Estimation of fertility from the 2001 South Africa Census data

Type Report
Title Estimation of fertility from the 2001 South Africa Census data
Author(s)
Publication (Day/Month/Year) 2004
Publisher Centre for Actuarial Research, University of Cape Town
Country/State South Africa
URL http://www.hst.org.za/uploads/files/mono12.pdf.pdf
Abstract
Fertility in South Africa has been falling for almost four decades. The 2001 South Africa Census offers the opportunity to reflect on this decline, and to assess the trajectory and patterns of fertility in the country, among its population groups and in its provinces. Analysis of the data in the 2001 census shows that fertility among all four main population groups continues to fall, and that the national level of fertility is now below three children per woman. The rate of decline indicated by the estimated levels of fertility is a continuation of the long trend of gradually declining fertility. The 2001 census was the second conducted in a postapartheid South Africa. The first, which was conducted in 1996, is regarded as the most reliable and accurate enumeration of the South African population since that in 1970. The comparison of fertility levels and trends estimated from these two post-apartheid censuses provides valuable checks and comparisons that further enhance our understanding of fertility dynamics in the country.Nationally, fertility has fallen by 0.4 of a child per woman over a five year period, a decline of 12.1 per cent.

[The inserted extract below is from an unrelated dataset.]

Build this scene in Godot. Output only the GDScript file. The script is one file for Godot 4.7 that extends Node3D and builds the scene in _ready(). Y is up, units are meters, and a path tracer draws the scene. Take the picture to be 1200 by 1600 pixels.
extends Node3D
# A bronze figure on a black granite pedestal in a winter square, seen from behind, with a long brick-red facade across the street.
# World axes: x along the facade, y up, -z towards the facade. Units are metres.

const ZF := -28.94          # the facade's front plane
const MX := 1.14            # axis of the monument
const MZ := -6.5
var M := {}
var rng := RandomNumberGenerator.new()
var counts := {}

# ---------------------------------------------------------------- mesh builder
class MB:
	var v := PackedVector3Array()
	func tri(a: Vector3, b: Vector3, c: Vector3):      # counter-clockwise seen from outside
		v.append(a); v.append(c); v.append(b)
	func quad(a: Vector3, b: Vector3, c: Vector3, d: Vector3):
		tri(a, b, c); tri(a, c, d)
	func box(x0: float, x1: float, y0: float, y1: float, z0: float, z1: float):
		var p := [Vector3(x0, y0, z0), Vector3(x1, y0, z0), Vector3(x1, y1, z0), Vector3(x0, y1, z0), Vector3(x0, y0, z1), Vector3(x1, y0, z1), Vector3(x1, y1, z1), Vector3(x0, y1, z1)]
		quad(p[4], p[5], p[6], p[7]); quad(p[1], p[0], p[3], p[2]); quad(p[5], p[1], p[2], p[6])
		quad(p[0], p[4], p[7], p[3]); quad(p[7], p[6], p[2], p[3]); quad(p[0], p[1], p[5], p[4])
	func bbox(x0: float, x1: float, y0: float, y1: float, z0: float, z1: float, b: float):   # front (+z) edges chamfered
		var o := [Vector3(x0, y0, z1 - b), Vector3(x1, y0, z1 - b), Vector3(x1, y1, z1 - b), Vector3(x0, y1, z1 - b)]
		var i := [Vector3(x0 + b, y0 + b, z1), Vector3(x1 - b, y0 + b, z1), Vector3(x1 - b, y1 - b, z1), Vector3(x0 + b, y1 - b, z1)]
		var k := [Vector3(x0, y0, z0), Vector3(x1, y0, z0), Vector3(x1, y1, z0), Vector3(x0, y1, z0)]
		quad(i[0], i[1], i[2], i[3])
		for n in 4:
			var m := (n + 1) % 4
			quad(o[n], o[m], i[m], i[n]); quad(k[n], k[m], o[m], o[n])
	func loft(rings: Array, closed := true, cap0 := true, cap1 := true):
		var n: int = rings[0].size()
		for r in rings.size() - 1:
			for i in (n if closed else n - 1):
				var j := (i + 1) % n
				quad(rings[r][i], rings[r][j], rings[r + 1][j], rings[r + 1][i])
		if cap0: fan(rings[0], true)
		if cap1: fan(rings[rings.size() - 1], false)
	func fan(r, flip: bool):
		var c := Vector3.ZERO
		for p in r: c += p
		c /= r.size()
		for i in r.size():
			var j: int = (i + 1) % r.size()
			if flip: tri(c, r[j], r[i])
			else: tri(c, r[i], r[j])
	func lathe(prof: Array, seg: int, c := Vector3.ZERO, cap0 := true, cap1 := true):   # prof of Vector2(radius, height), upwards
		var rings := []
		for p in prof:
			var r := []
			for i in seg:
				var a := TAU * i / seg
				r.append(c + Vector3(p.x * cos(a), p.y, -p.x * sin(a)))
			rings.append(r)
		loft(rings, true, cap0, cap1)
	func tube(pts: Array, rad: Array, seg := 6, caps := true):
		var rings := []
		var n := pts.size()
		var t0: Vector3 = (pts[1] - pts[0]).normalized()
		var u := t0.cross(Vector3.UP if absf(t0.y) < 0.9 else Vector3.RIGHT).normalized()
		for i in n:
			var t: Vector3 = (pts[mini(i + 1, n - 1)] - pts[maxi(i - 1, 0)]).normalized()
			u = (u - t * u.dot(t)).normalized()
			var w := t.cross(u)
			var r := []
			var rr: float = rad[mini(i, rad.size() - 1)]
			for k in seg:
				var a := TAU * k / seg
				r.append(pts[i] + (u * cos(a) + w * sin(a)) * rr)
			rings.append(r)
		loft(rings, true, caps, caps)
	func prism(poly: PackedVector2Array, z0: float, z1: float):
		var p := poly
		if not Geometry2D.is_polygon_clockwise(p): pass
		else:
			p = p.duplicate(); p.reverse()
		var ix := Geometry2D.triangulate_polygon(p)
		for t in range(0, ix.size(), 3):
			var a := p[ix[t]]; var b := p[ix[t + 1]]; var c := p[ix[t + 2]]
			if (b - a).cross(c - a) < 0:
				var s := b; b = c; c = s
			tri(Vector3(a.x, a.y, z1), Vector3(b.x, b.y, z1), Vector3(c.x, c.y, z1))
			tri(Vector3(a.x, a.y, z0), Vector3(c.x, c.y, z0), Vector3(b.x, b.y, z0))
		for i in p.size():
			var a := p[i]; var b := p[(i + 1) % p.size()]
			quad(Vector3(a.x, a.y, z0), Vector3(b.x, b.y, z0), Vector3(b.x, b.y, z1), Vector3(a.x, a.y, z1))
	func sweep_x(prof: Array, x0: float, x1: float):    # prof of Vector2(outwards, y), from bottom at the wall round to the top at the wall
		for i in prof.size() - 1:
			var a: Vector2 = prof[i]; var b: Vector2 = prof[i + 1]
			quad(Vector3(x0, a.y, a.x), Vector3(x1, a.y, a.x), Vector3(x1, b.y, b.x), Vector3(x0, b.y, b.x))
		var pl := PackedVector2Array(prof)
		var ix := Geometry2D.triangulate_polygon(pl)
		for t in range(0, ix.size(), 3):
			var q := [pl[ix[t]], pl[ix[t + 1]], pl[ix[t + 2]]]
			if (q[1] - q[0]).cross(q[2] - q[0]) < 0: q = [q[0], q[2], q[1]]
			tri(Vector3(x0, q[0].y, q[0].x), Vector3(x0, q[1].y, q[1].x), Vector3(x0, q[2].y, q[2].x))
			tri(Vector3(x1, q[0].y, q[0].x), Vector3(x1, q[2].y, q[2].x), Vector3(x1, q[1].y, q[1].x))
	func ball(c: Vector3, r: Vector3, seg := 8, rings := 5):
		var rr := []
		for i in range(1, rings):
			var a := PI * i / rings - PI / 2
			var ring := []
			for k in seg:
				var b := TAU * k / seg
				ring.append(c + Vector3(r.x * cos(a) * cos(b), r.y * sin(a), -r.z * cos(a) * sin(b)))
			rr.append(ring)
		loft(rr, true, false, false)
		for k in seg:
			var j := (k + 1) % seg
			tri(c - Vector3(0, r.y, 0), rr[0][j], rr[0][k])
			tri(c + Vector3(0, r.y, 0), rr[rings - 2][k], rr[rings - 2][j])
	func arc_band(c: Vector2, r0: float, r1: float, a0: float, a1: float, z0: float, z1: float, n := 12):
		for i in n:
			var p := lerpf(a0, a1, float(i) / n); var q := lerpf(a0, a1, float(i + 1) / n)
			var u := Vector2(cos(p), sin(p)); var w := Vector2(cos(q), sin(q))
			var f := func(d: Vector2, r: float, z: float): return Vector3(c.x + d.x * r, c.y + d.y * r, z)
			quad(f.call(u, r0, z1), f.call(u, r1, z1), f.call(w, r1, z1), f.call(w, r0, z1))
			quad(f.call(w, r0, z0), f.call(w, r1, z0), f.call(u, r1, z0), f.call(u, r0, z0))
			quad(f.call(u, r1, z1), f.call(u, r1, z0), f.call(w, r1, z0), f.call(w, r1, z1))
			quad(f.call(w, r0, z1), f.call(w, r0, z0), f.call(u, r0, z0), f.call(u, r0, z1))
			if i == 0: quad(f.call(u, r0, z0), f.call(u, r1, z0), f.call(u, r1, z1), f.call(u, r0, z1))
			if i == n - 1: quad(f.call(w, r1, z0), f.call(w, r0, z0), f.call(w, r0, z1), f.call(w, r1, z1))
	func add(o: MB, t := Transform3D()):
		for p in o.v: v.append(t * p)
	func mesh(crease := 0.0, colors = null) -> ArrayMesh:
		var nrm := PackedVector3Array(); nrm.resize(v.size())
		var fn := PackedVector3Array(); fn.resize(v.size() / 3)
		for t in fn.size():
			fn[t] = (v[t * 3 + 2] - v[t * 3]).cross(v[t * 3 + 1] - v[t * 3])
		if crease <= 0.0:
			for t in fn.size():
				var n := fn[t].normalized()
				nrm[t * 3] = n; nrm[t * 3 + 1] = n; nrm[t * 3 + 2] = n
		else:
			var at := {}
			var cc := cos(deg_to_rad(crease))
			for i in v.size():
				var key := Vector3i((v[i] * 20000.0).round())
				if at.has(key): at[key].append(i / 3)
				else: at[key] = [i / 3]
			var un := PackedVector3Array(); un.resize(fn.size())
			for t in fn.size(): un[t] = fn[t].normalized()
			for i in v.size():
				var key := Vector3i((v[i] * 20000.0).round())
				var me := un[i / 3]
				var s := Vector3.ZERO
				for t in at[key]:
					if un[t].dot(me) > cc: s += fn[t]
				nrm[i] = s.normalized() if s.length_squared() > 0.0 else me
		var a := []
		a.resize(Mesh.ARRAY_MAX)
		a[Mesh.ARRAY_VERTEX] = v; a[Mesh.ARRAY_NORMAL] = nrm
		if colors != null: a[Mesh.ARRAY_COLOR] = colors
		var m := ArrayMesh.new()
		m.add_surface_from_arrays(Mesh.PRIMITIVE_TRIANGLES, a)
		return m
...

The rate of decline has been fastest among Indian/Asian women, and slowest among Coloured women. The level of, and the rate of change in, provincial fertility reflects both the composition of each province by population group as well as differences in the level of urbanisation. Fertility is lowest in the Western Cape, Northern Cape, Gauteng and the Free State. These four provinces also showed the lowest fertility levels in the 1996 census. A particularly large decline in fertility is apparent in the data for the Eastern Cape. Whether this fall is ‘real’ or – more probably – a result of errors in the data collected in that province isunknown at this stage. Further research, based on household survey data, together with the Demographic and Health Survey (DHS) that is currently in the field, may be able to shed light on this question. The derivation of robust and reliable fertility rates is a worthwhile endeavour in its own right and represents the major portion of the present work, but to do so requires that this report
discusses the quality of the data collected in the 2001 census at some length. We identify (and correct for) several significant anomalies in the data collected in the 2001 census. The two errors that give rise to the greatest concern are, first, the apparent inability of the
census to capture accurately all births that occurred in the preceding twelve months. As with the 1996 census data, only about half of the 1.1 million births we estimate to have occurred in the country over the year before the 2001 census were actually enumerated. Errors of this sort are common, and well documented, in all developing country settings. Nonetheless, strenuous efforts should be made to improve the quality of recent fertility data collected in future censuses. Second, the data on the number of children born to women of reproductive age are seriously deficient. All indications are that this was a result of inadequate (or incorrect) training of enumerators. This matter can, and must, be addressed before the next census if these data are to be useful. While a method is presented here that allows estimates of women’s lifetime fertility to be calculated, the ramifications of this flaw in the data extend beyond the analysis and determination of fertility levels and trends. Most importantly, the data on the proportion of children born that are still alive indicates that (most probably) women interpreted the question on children ever born as asking about children still alive. This compromises the estimation of child mortality levels from the census data, since the estimation procedures rely heavily on those proportions. Further investigation of these data is outside the scope of this report, but is covered in a second monograph prepared by the Centre for Actuarial Research for Statistics South Africa (Dorrington, Moultrie and Timæus 2004).